O processo de elaboração das imagens foi feito aos poucos, foi sendo construído por camadas mesmo. Existiu primeiro um olhar sobre o trabalho da Clarah Averbuck, sobre o que me interessava na Clarah. Era um olhar sobre as historias dela, não um olhar sobre a sua literatura. A literatura dela não me interessava, nunca me interessou. Me interessava o factual das histórias e também a operação que ela fazia. Na verdade, esse filme fala mais da Clarah do que do livro dela. O que me interessa é a sua operação: uma menina querendo ser escritora, que se isola, que escreve um blogue e que usa a sua vida para criar os contornos da sua literatura.

Existia também a questão sobre a construção de narrativa, que pra mim é também o segundo vértice ou vertente importante. Na verdade, eu acho que esse filme tem duas camadas, com subcamadas que se interpolam. Para mim, existe a camada que é a historinha factual e existe a história que está sendo narrada.

Como você mesmo coloca, Felipe, essa é uma parábola da contemporaneidade; uma falsa sensação de universalidade que a gente tem através da Internet. Esse paradoxo acaba criando uma clausura de verdade. Nós somos obrigados a estar fixados à tela do computador para estarmos conectados com o mundo, e isso é um paradoxo. Hoje em dia, com a Internet mudando para o celular, talvez isso mude. Mas, no momento em que o filme se passa, em 2001, não havia jeito, para ganhar a liberdade virtual você tinha que perder a real, tinha que ficar confinado.

Então, existe o nível das histórias da Camila, da sexualidade de Camila, da afetividade de Camila, dos transbordamentos dela. Mas, tem também existe toda uma intenção de criar um segundo nível, o nível de quem está escrevendo essa história e que vai possuindo lentamente o filme. O primeiro corte tinha uma câmera que era o olhar daquele personagem final. Acabei cortando essas câmeras da montagem porque tive medo de ficar muito claro, de bandeirar demais. Eram câmeras em geral mais tremidas, uma linguagem meio MTV, camerazinha tremidinha, na mão, fechada ... Eu não queria trazer isso para o filme, não tinha nada a ver; esse filme é um filme clássico, ele é filmado classicamente, apesar de ter planos bacanas, ele tem uma tranqüilidade na linguagem que foi muito procurada, pensada.

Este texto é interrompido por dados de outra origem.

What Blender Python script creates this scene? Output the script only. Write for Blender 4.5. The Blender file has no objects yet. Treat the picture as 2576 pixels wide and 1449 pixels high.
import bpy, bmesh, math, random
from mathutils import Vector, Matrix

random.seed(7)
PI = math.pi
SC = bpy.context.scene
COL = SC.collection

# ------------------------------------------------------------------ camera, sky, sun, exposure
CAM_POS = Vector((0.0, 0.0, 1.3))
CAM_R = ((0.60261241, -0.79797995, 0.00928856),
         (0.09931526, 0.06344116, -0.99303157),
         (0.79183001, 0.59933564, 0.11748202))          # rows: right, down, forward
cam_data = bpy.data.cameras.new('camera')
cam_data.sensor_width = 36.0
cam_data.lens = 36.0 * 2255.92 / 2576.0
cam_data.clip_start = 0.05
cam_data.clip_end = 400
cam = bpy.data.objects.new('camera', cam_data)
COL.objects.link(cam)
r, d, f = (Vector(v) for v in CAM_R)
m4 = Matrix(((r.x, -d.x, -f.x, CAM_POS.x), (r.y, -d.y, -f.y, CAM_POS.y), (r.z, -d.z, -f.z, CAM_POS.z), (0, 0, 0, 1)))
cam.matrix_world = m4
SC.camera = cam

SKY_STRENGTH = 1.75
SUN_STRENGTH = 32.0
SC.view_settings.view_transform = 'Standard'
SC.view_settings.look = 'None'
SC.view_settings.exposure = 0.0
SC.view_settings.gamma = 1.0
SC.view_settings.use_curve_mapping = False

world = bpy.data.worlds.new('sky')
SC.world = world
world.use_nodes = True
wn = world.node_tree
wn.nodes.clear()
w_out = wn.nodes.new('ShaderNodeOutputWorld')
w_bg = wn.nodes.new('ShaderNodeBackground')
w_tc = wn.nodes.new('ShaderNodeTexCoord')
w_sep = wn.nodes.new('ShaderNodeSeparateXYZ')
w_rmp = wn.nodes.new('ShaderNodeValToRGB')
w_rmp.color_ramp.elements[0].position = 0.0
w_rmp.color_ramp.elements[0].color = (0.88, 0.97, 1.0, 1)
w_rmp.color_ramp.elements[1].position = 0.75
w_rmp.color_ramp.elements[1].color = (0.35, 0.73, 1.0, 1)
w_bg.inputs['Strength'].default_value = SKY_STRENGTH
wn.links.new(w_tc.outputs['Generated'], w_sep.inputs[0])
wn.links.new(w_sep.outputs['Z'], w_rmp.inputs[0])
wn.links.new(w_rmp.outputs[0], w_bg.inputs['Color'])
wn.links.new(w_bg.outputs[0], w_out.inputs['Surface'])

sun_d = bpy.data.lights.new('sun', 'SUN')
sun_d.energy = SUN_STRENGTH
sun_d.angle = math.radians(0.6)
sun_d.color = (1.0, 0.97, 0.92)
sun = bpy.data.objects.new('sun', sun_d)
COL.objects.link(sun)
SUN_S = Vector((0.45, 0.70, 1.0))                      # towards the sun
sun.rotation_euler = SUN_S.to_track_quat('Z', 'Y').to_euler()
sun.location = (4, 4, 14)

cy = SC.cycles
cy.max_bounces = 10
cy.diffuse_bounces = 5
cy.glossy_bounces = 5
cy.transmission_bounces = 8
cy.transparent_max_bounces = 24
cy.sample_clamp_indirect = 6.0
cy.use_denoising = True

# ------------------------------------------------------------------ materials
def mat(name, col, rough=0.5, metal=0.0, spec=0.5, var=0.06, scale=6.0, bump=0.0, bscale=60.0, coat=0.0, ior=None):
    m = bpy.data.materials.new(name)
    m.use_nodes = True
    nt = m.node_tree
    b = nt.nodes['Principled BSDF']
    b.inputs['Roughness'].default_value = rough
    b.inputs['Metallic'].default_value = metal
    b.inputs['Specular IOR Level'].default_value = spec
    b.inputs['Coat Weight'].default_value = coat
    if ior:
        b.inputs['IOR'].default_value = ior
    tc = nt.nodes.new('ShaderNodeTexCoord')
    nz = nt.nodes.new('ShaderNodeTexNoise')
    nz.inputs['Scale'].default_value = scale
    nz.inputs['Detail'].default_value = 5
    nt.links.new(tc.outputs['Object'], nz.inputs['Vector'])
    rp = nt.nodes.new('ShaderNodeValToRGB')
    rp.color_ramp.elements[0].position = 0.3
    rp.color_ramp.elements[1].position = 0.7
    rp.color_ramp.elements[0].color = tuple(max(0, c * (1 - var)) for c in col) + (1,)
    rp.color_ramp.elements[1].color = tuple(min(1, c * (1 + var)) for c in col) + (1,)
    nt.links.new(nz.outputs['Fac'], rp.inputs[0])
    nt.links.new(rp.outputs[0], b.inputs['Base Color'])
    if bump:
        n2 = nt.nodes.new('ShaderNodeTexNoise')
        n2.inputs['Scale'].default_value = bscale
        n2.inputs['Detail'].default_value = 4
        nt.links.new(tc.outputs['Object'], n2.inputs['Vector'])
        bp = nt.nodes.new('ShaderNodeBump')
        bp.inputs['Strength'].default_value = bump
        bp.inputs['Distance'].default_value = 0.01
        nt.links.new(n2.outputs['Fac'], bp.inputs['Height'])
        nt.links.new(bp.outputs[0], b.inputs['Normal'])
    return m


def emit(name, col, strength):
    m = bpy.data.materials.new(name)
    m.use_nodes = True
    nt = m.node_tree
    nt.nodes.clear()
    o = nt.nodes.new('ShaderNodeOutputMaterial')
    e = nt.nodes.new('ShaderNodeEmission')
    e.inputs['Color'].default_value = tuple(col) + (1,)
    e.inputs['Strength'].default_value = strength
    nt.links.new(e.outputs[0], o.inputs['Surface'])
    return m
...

O que ficou no filme foram as câmeras de cima, que provocam um lugar de um olho, um olhar de Deus. Por exemplo, quando eles estão transando na praia, a Camila e o namorado que ela rouba da amiga, da Mary, é um olhar de Deus, de cima; como se levantasse a pergunta: quem está olhando ali? E não é apenas a câmera que aponta para esse personagem que está "fora". O texto da praia, que aparece escrito sob a imagem da transa, é pungente, domina e avassala a cena. Aquele é um texto que avassala, porque aquilo é um pensamento! Tem alguém pensando aquelas frases, aliás, a estrutura toda da praia; desde a utilização do sambinha. A cena do sambinha foi criada para gerar estranhamento com aquela situação, um distanciamento mesmo, porque aquela música é a única música que não tem nada a ver com o filme. Aquilo é para nos remeter à idéia de que tudo ali pode ser ficcional. Por exemplo, a chegada do Henry na praia, como é que ela se dá? Tudo ali está no limiar. E aquela praia? Onde é aquela praia? Se você observar bem, não tem nenhum carro passando. A gente ficou ali esperando até não passar nenhum carro. É a Av. Atlântica, mas ela está vazia, ninguém passa ao fundo, nenhum carro passa ao fundo, não tem seres habitando aquela cidade, é uma cidade vazia.

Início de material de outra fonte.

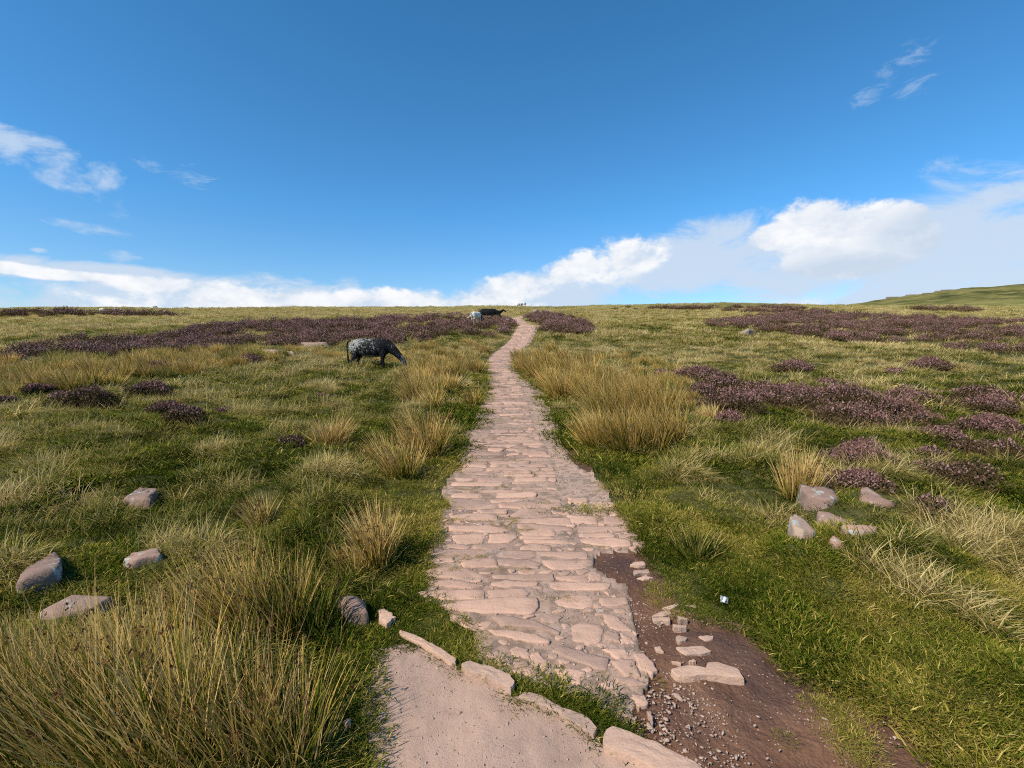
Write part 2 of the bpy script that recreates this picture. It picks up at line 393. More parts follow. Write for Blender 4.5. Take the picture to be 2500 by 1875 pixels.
# ------------------------------------------------------------------ stones
def densify(P, n, jit, closed=True):
    P = np.asarray(P, float); Q = np.vstack([P, P[:1]]); d = np.hypot(*(Q[1:] - Q[:-1]).T); s = np.concatenate([[0], np.cumsum(d)])
    t = np.linspace(0, s[-1], n, endpoint=False); out = np.stack([np.interp(t, s, Q[:, 0]), np.interp(t, s, Q[:, 1])], 1)
    for p_ in P:      # keep the traced corners
        out[np.argmin(np.hypot(*(out - p_).T))] = p_
    out = .8 * out + .1 * (np.roll(out, 1, 0) + np.roll(out, -1, 0))
    c = out.mean(0)
    nrm = out - c; L = np.hypot(*nrm.T)[:, None] + 1e-6
    w = rng.normal(0, 1, n); w = .6 * w + .25 * (np.roll(w, 1) + np.roll(w, -1))
    return out + nrm / L * (w * jit)[:, None]
def slab_geo(P, top, n=22, jit=.008, tilt=.02, rough=.005, seed=0, edge=.004, fr=(1, 1, .955, .7, .35)):
    """low flat stone with a rounded rim that follows the ground"""
    O = densify(P, n, jit); c = O.mean(0); size = np.ptp(O, 0).min()
    tx, ty = rng.normal(0, tilt, 2)
    rings = []; offs = (-.07, top - edge, top - .0008, top + .001, top + .001)
    for f, o in zip(fr, offs):
        sh = 1.0 if f == 1 else f
        Q = c + (O - c) * sh
        if f == 1 and o > 0: Q = c + (O - c) * .985
        z = zt(Q[:, 0], Q[:, 1]) * 0 + float(zt(c[0], c[1])) * .0
        zz = zbase(Q[:, 0], Q[:, 1]) + (zt(c[0], c[1]) - zbase(c[0], c[1]))
        zz = zz + o + (tx * (Q[:, 0] - c[0]) + ty * (Q[:, 1] - c[1])) * (o > 0) + (fbm(Q[:, 0] * 9 + seed, Q[:, 1] * 9, 81, 3) * rough * 2) * (o > 0)
        rings.append(np.column_stack([Q, zz]))
    zc = float(zt(c[0], c[1])) + top + .004
    Vv = np.vstack(rings + [np.array([[c[0], c[1], zc]])]); F4 = []; 
    k = len(rings)
    idx = np.arange(n); nx = (idx + 1) % n
    ccw = np.sum(O[:, 0] * np.roll(O[:, 1], -1) - np.roll(O[:, 0], -1) * O[:, 1]) > 0
    for r_ in range(k - 1):
        q = np.stack([r_ * n + idx, r_ * n + nx, (r_ + 1) * n + nx, (r_ + 1) * n + idx], 1); F4.append(q if ccw else q[:, ::-1])
    T = np.stack([(k - 1) * n + idx, (k - 1) * n + nx, np.full(n, k * n)], 1)
    if not ccw: T = T[:, ::-1]
    return Vv, np.vstack(F4), T
class Acc:
    def __init__(s): s.V = []; s.f = []; s.sz = []; s.r = []; s.n = 0
    def add(s, V_, Q_, T_, r=0.):
        s.V.append(V_); s.f += [(Q_ + s.n).ravel(), (T_ + s.n).ravel()]; s.sz += [np.full(len(Q_), 4), np.full(len(T_), 3)]
        s.r.append(np.full(len(V_), r)); s.n += len(V_)
    def mesh(s, name): return mesh_np(name, np.vstack(s.V), np.concatenate(s.f), np.concatenate(s.sz), {'r': np.concatenate(s.r)}, False)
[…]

É nesse sentido que foi feita toda a construção do filme. A gente filmou em três apartamentos. Tinha uma operação inicial mais radical, que ia desvendar essa questão. Só que, já na primeira montagem, ficou claro que era muito didático. Revelava-se muito claramente a casa, o nome da autora final. A autora final, aquela da última cena do filme, tem um nome, Beatriz. É ela lá no bar com o homem de Ribeirão Preto. É a Beatriz, não é Camila. Enfim, é real. Tudo nesse filme é real, por isso ele se chamava uma história real.

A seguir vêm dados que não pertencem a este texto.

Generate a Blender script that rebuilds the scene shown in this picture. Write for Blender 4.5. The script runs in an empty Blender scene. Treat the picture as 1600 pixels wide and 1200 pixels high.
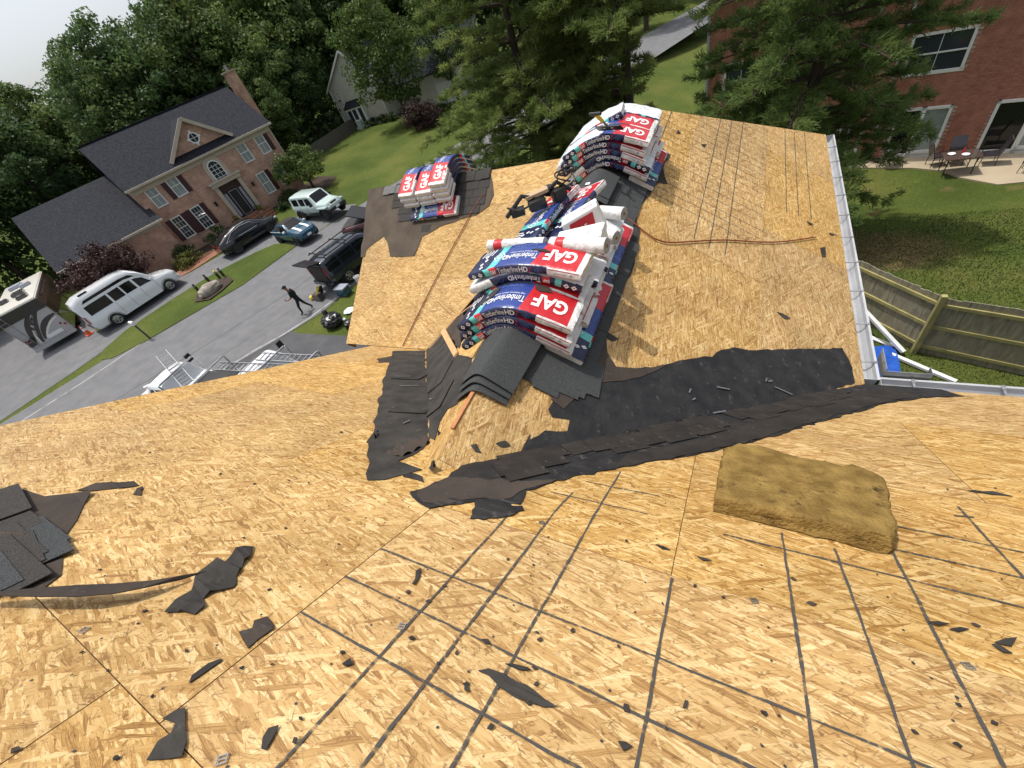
import bpy, bmesh, math, random
import numpy as np
from mathutils import Vector, Matrix, Euler
from mathutils.geometry import tessellate_polygon
random.seed(7); rng = np.random.default_rng(7)
S = bpy.context.scene; COL = S.collection
# ------------------------------------------------------------------ camera, sky, sun, exposure
RM = np.array([[0.88232159, 0.10031374, -0.45983233], [0.37567261, -0.73865343, 0.55969741], [-0.28351139, -0.66657952, -0.689415]])
FPX = 628.0; CAM = np.array([0.0, 0.0, 9.9])
cd = bpy.data.cameras.new('camera'); cam = bpy.data.objects.new('camera', cd); COL.objects.link(cam)
cd.sensor_width = 36.0; cd.lens = 36.0 * FPX / 1600.0; cd.clip_start = 0.05; cd.clip_end = 2000
cx, cy, cz = RM[:, 0], -RM[:, 1], -RM[:, 2]
cam.matrix_world = Matrix(((cx[0], cy[0], cz[0], CAM[0]), (cx[1], cy[1], cz[1], CAM[1]), (cx[2], cy[2], cz[2], CAM[2]), (0, 0, 0, 1)))
S.camera = cam
SUN_EL = math.radians(72); SUN_AZ = math.radians(-76)      # azimuth clockwise from +Y
sdir = Vector((math.sin(SUN_AZ) * math.cos(SUN_EL), math.cos(SUN_AZ) * math.cos(SUN_EL), math.sin(SUN_EL)))
W = bpy.data.worlds.new('World'); S.world = W; W.use_nodes = True
wn = W.node_tree.nodes; wl = W.node_tree.links
sky = wn.new('ShaderNodeTexSky'); sky.sky_type = 'NISHITA'; sky.sun_disc = False
sky.sun_elevation = SUN_EL; sky.sun_rotation = SUN_AZ; sky.air_density = 1.0; sky.dust_density = 4.0; sky.ozone_density = 1.0
hs = wn.new('ShaderNodeHueSaturation'); hs.inputs['Saturation'].default_value = .45; wl.new(sky.outputs[0], hs.inputs['Color']); wl.new(hs.outputs[0], wn['Background'].inputs[0]); wn['Background'].inputs[1].default_value = 0.15
sl = bpy.data.lights.new('sun', 'SUN'); sl.energy = 2.75; sl.angle = math.radians(0.9); sl.color = (1.0, 0.95, 0.87)
so = bpy.data.objects.new('sun', sl); COL.objects.link(so); so.rotation_euler = sdir.to_track_quat('Z', 'Y').to_euler(); so.location = (0, 0, 60)
S.view_settings.view_transform = 'Standard'; S.view_settings.look = 'None'; S.view_settings.gamma = 1.0
S.view_settings.use_curve_mapping = False; S.view_settings.exposure = 0.32
S.render.engine = 'CYCLES'; S.cycles.max_bounces = 6; S.cycles.transparent_max_bounces = 16

# ------------------------------------------------------------------ helpers
def ray(p):
    v = np.array([p[0] - 800.0, p[1] - 600.0, FPX]); v /= np.linalg.norm(v); return RM @ v
def gz(x, y=0.0):
    sp = lambda t, k=3.0: k * math.log1p(math.exp(max(-40, min(40, t / k))))
    z = 0.07 * sp(-14 - x) - 0.04 * sp(-36 - x)
    a = min(1, max(0, (y - 13) / 10.0)); a = a * a * (3 - 2 * a)
    b = min(1, max(0, (x + 12) / 8.0)); b = b * b * (3 - 2 * b)
    return z - 1.6 * a * b
def G(p, dz=0.0):                                  # where a line of sight meets the ground
    r = ray(p); k = 3.0
    for _ in range(4000):
        q = CAM + r * k
        d = q[2] - gz(q[0], q[1]) - dz
        if d < 0.002: break
        k += max(0.002, d * 0.5)
        if k > 300: break
    return q
def atz(p, z): r = ray(p); return CAM + r * ((z - CAM[2]) / r[2])
def aty(p, y): r = ray(p); return CAM + r * (y / r[1])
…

Existe realmente essa tentativa de construir uma operação de alguém que está pensando aquele narrar, possuindo aquele narrar. Por isso, os textos vão para a tela. Isso pode parecer uma outra camada, mas não é. É a mesma camada. Não existe essa quarta camada que o Léo Bittencourt associava à imaginação. Na verdade, esse filme só tem duas camadas: o real, a historinha de Camila, e o pensado, o construído, que talvez seja a história que Beatriz esteja construindo e impregnando o filme, possuindo todo o filme com ela. No entanto, ela só se revela totalmente na última cena.